The “conservation estate” is a term most often used as an apolitical descriptor denoting land set aside for the purposes of conservation. As a key point of departure, my book puts forward a novel and much needed definition of the conservation estate that is tied to its political elements. The component parts of conservation—control over land, policing of human behavior, and the structuring of the authority that allows or disallows certain subjectivities—render conservation a political phenomenon that may be analyzed separate from considerations of “nature” or wildlife. This book examines the undertheorized impact of biodiversity conservation on political authority in contemporary Africa. While a primary case study of Botswana, it does present generalizable claims about the conservation estate as a novel analytical category.

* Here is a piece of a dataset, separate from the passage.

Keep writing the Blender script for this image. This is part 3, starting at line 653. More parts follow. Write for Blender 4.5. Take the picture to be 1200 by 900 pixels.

Botswana, with 39% of its land set aside for conservation, is home to large populations of wildlife, particularly charismatic megafauna including the largest herd of elephants on the continent. Empirically, this book examines a series of conservation policies, and their reception by people living on the conservation estate. These phenomena include: securitized anti-poaching enforcement, the national hunting ban (2014-2019), restrictions on using wildlife products, forced evictions from conservation areas, limitations on mobility and freedom of movement, the political economy of Botswana’s wildlife tourism industry, and the conservation of globally-important charismatic megafauna species in the country. This book will be published as part of the Research in International Studies, Africa Series at Ohio University Press.
Upcoming Research
Mothers’ Nature?: What All-Female Conservation Initiatives Can Tell Us About Gender, the Environment, and Power
I will begin my time as a Fulbright grantee for the Africa Regional Research Program in September 2022. During this period I will investigate gendered conservation interventions in Botswana and Zimbabwe through qualitative, empirical fieldwork, including interviews, surveys, and participant observation, supplemented by the insights from feminist political ecology. This project’s will assess these programs in their own contexts, rather than relying on untested and highly essentialized assumptions of gender that are often accepted at face value.